July 1, 2008 — School only recently got out for the summer, but a lot of V.I. teachers are fired up to try out a raft of new skills and strategies on their students.
The V.I. Education Department sent nearly 300 educators, administrators, parents and school board members to the 2008 Model Schools Conference in Orlando, Fla. The event focused on the need for education to adapt to the needs of students living in a fast-changing world.
"One of the cornerstones of the conference is highlighting model programs, sharing best practices and also challenges," said Todd Daggett, one of the conference organizers.
Today's students are different, according to Dr. La Verne Terry, education commissioner.
"In some ways they are smarter," Terry said. "They learned technology on their own."
Capitalizing on this learning capability, the conference taught educators ways to adapt the system to these learners, Terry said.
The conference attracted more than 7,500 educators from every state, as well as Puerto Rico, the Virgin Islands and 15 foreign nations, according to Daggett.

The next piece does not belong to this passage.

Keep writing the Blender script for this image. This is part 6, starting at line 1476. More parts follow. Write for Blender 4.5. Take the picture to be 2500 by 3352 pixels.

While the territory's delegates represented a large percentage of educators, the delegation was dwarfed by those of other states.
A number of travel problems forced some attendees to arrive at 4 a.m. or miss first-day sessions. Terry said she saw V.I. educators with only a couple hours of sleep enthused about what they were hearing in the sessions. Terry also observed V.I. school teams voluntarily gathering in hallways after hours to debrief each other.
The conference afforded opportunities to talk to other schools.
Dahlia Adams, principal of the V.I. Career and Technical Center, plans to capitalize on a meeting with a model technical school from Florida.
"My school is different," Adams said. "We teach adults; the criteria has to be different."
Like the model school, Adams plans to leverage her school's culinary arts program to introduce an on-site school lunch. Benefits will include getting students back to class sooner.
Kathy Hudson, who works with Adams, has taught in the territory 18 years. Conference sessions gave her new tools for classroom management, allowing for more instructional time, she said.
The sessions gave a lot of other useful strategies, including "bell work" or warm-up assignments rather than taking attendance or handing out papers first thing during class — dead time for students.
Where disciplining students publicly for acting out used to take time away from teaching others, Hudson said she planned to use a new strategy she learned from a session.
"Instead of stopping your class and making a scene, you just hand them a little note that says, 'Please change your behavior, see me after class,' then you don't take all that time away from instruction."
Luz Wade, one of the parents who joined the contingent, was impressed with one session that recommended the teacher create a script to maximize on every minute of the class, starting on the first day.
Adams agreed the strategy is a good one.
"You have your first day of class, and you know exactly what you are going to do — minute by minute," Adams said. "Otherwise those kids are going to take control of you for the whole year. It is the precedent you set."
Budgetary numbers for the trip were not yet available from the department. However, Terry said she could already see the return on the investment, pointing to Adams' ideas picked up from the technical model school.